Com vénia ao dr. Luís Queirós
Presidente da Marktest e membro da ASPO Portugal
Ao afectar seriamente o sector do transporte aéreo, a actual situação de crise veio baralhar os planos de construção do novo aeroporto de Lisboa. Já tinha acontecido algo de semelhante em 1973, na sequência do primeiro choque petrolífero, quando Marcelo Caetano lançou os primeiros estudos sobre potenciais locais alternativos à Portela. Nessa altura não se passou das intenções.
Nas últimas décadas, e até ao advento da crise, o sector do transporte aéreo cresceu muito acima da economia global. De acordo com dados apresentados pelo comandante Cristopher Smith, da British Airways, nos dez anos anteriores a 2008 o sector cresceu 2,4 vezes mais depressa do que o PIB mundial.

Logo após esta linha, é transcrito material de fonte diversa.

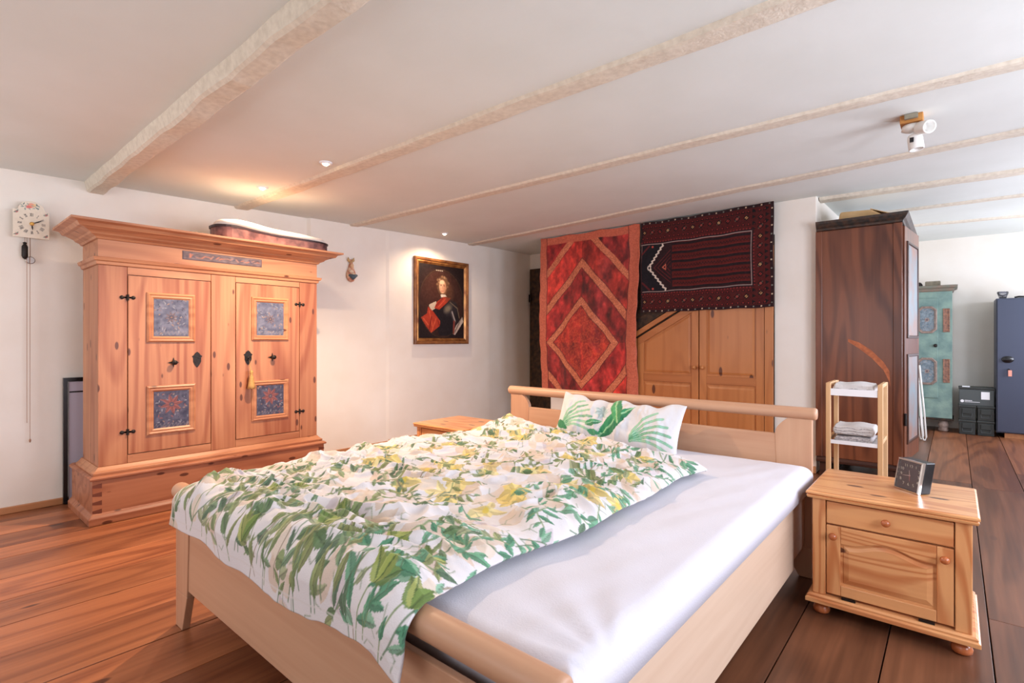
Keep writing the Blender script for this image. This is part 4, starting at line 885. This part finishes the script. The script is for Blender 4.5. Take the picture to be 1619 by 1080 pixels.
# ------------------------------------------------------------------ dark rug hung sideways
def rug():
    Wr, Hr = 1.345, 0.985; c = Canvas(Wr, Hr, 400, (40, 16, 20)); rnd = random.Random(3)
    red, dk, nv_, cr, or_ = (122, 28, 20), (16, 10, 12), (24, 26, 40), (206, 178, 150), (170, 82, 52)
    bw = 0.20
    c.put((c.x > 0.03) & (c.x < Wr-0.03) & (c.y > 0.03) & (c.y < Hr-0.03), (78, 18, 16))
    def row(x0, x1, y, dx, f):
        n = int((x1-x0)/dx)
        for k in range(n): f(x0+(k+0.5)*(x1-x0)/n, y, k)
    def motif(x, y, k):
        c.poly([(x-0.03, y), (x, y+0.03), (x+0.03, y), (x, y-0.03)], dk); c.poly([(x-0.016, y), (x, y+0.016), (x+0.016, y), (x, y-0.016)], (150, 46, 40) if k % 3 else (190, 140, 92)); c.line([(x-0.02, y-0.02), (x+0.02, y+0.02)], 0.005, (96, 98, 82) if k % 2 else dk)
    def tri(x, y, k): c.poly([(x-0.02, y-0.016), (x, y+0.018), (x+0.02, y-0.016)], dk); c.poly([(x-0.008, y-0.008), (x, y+0.008), (x+0.008, y-0.008)], (150, 40, 36))
    def dot(x, y, k): c.poly([(x-0.006, y-0.006), (x-0.006, y+0.006), (x+0.006, y+0.006), (x+0.006, y-0.006)], cr if k % 2 else (120, 120, 110))
    for y in (0.115, Hr-0.115):
        row(0, Wr-0.2, y, 0.085, motif)
    for y in (0.055, 0.175, Hr-0.055, Hr-0.175): row(0, Wr-0.05, y, 0.048, tri)
    for y in (0.016, Hr-0.016): row(0, Wr, y, 0.07, dot)
    for k in range(9): motif(Wr-0.115, 0.14+k*0.09, k)
    for k in range(16): 
        for xx in (Wr-0.055, Wr-0.175): y = 0.06+k*0.058; c.poly([(xx-0.016, y-0.02), (xx+0.018, y), (xx-0.016, y+0.02)], dk)
    for k in range(12): dot(Wr-0.016, 0.04+k*0.08, k)
    for y in (0.085, 0.148, Hr-0.085, Hr-0.148): c.line([(0, y), (Wr-0.03, y)], 0.005, (60, 16, 20))
    # inner field with its pale line
    fx0, fx1, fy0, fy1 = 0.0, 1.15, 0.225, Hr-0.245
    c.put((c.x < fx1+0.02) & (c.y > fy0-0.02) & (c.y < fy1+0.02), (44, 18, 22)); 
    row(0, fx1, fy0-0.025, 0.03, lambda x, y, k: c.ell(x, y, 0.007, 0.007, (134, 40, 38))); row(0, fx1, fy1+0.025, 0.03, lambda x, y, k: c.ell(x, y, 0.007, 0.007, (134, 40, 38)))
    for k in range(17): c.ell(fx1+0.025, fy0+k*0.03, 0.007, 0.007, (134, 40, 38))
    c.line([(0.02, fy0), (fx1, fy0), (fx1, fy1), (0, fy1)], 0.006, (190, 170, 160)); c.line([(0.03, fy0), (0.015, fy1)], 0.005, (150, 120, 110))
    c.put((c.x > 0.36) & (c.x < fx1-0.012) & (c.y > fy0+0.01) & (c.y < fy1-0.01), (88, 22, 18))
    n = 11
    for k in range(n):
        y = fy0+0.025+k*(fy1-fy0-0.05)/(n-1)
        if k % 2 == 0: c.line([(0.36, y), (fx1-0.015, y)], 0.026, (30, 14, 18)); c.line([(0.36, y+0.018), (fx1-0.015, y+0.018)], 0.004, (120, 36, 34))
        else:
            for j in range(26): x = 0.375+j*0.0295; c.line([(x, y-0.010), (x+0.013, y+0.010), (x+0.024, y-0.008)], 0.006, (34, 14, 18))
    ym = (fy0+fy1)/2
    c.poly([(0.02, fy0+0.005), (0.30, fy0+0.005), (0.10, ym), (0.27, fy1-0.005), (0.02, fy1-0.005)], (20, 16, 24))
    c.poly([(0.30, fy0+0.005), (0.10, ym), (0.27, fy1-0.005), (0.355, fy1-0.005), (0.355, fy0+0.005)], (40, 16, 20))
    for j in range(5):
        o = 0.02+j*0.045; c.line([(0.34, ym-0.19+o*0.9), (0.14+o, ym), (0.34, ym+0.19-o*0.9)], 0.006, (110, 34, 34))
    zz = lambda pa, pb, n: [(pa[0]+(pb[0]-pa[0])*k/n+(0.009 if k % 2 else -0.009), pa[1]+(pb[1]-pa[1])*k/n) for k in range(n+1)]
    c.line(zz((0.29, fy0+0.01), (0.10, ym), 14), 0.017, (220, 206, 190)); c.line(zz((0.10, ym), (0.26, fy1-0.01), 14), 0.017, (220, 206, 190))
    c.ell(0.105, ym, 0.022, 0.03, (220, 206, 190)); c.ell(0.105, ym, 0.010, 0.014, (30, 20, 26))
    c.poly([(0.25, ym), (0.295, ym-0.035), (0.295, ym+0.035)], (202, 110, 84)); c.poly([(0.265, ym), (0.288, ym-0.02), (0.288, ym+0.02)], (44, 18, 22))
    c.ell(0.14, fy0+0.03, 0.012, 0.012, (196, 80, 66)); c.ell(0.14, fy1-0.03, 0.012, 0.012, (196, 80, 66)); c.line([(0.02, fy0+0.10), (0.10, fy0+0.02)], 0.02, (90, 28, 30)); c.line([(0.02, fy1-0.10), (0.10, fy1-0.02)], 0.02, (90, 28, 30))
    c.a += (fbm(c.x*70, c.y*70, 6)[..., None]-0.5)*20
    xx, yy = c.x, c.y
    X = -2.632+xx+0.004*np.sin(yy*9); Z = 1.512+yy*(1-0.006*np.sin(xx*3))+(-0.012*(1-xx/Wr))+0.003*np.sin(xx*20)
    Y = 5.296-0.006*np.sin(xx*5+1)-0.004*fbm(xx*4, yy*4, 8)
    o = grid_obj('hanging_rug', np.stack([X, Y, Z], -1), c.a, M['rug'], pivot=(-1.96, 5.30, 2.0), thick=-0.010, offset=-1)
    tag(o, 'dark red and black oriental rug hung sideways on the wall above the pine cupboard', 'rug')
    return o
rug()

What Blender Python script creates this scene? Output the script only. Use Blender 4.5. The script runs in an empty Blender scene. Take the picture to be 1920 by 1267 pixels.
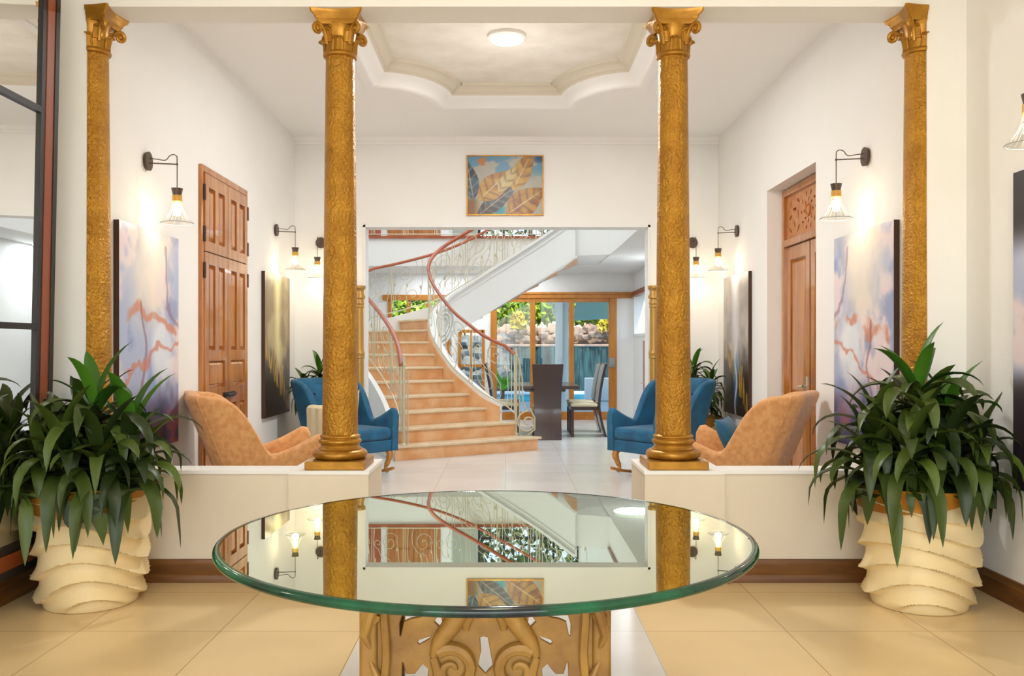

Isso verificou-se também em Portugal. Entre 2003 e 2008, o crescimento do número de passageiros na Portela foi espectacular. Nesse período o tráfego anual passou de 9,8 para 13,6 milhões de passageiros, a que corresponde uma taxa anual de crescimento de 6,9%. E foram precisamente estes números que apressaram a decisão de construir um novo aeroporto em Lisboa.
Mas a crise que agora atravessamos (cujo fim se não descortina) alterou radicalmente a situação. Em 2008 o crescimento anual de passageiros na Portela foi apenas de 1,6%. E em 2009, contrariando previsões anteriores que apontavam para um crescimento de 6%, houve mesmo um decréscimo de 2,6%. A crise no sector é mundial e generalizada. E nos próximos anos, a existir alguma recuperação, tudo indica que será muito lenta.
De acordo com notícias recentes, há quem se esforce por fazer crer o contrário. O presidente da ANA entende que a crise actual apenas reduzirá o crescimento anual médio do tráfego de 4,0% para 3,9% nos anos futuros; e que, em 2017, a Portela registará 18,0 milhões de passageiros, e não 18,7 como indicavam os anteriores estudos. Afirma mesmo que esta é uma previsão conservadora. E diz isto para concluir que o actual aeroporto estará a "rebentar pelas costuras em 2017", e que "não há dúvidas quanto à necessidade e urgência de construir um novo aeroporto".
Porém, não é só a crise económica que vai condicionar depressivamente a procura do transporte aéreo. A previsível escassez de petróleo e o elevado preço da matéria-prima (afinal uma das razões principais da crise que o mundo atravessa) terá fortes implicações no futuro do transporte aéreo e nos sectores da economia que lhes estão associados. Com efeito, a dependência dos combustíveis líquidos derivados do petróleo é particularmente elevada – deve mesmo dizer-se total – no sector aeronáutico, pois não existem alternativas energéticas ao fuel usado nos aviões. Está fora de questão, num futuro próximo, a utilização de hidrogénio, de energia eléctrica ou nuclear, para propulsionar aeronaves comerciais.
Face à alteração de pressupostos, estamos perante a urgente necessidade de reavaliar a decisão sobre a construção de um novo aeroporto. E dois são os dados-chave para fundamentar essa decisão: saber qual o tráfego crítico de saturação da Portela, e estimar a taxa de crescimento desse tráfego nos próximos anos.
Admitamos, sem contestar, que a saturação da Portela se atinge nos 18 milhões de passageiros/ano. A uma taxa de crescimento médio anual de 4%, esse valor de saturação será atingido em 2017. Mas para taxas de crescimento de 3%, 2% ou 1%, os anos de saturação serão, respectivamente, 2020, 2025 e 2040.
Pessoalmente, acredito que taxas de crescimento entre 1% e 2% são realistas, e consentâneas com a previsível evolução do PIB português. Fixe-se pois o ano de 2030 como ano-meta para ter Alcochete pronto a receber aviões. E vá-se planeando e construindo, devagar e bem como convém, sem megalomanias nem derrapagens de custos. À medida das nossas possibilidades.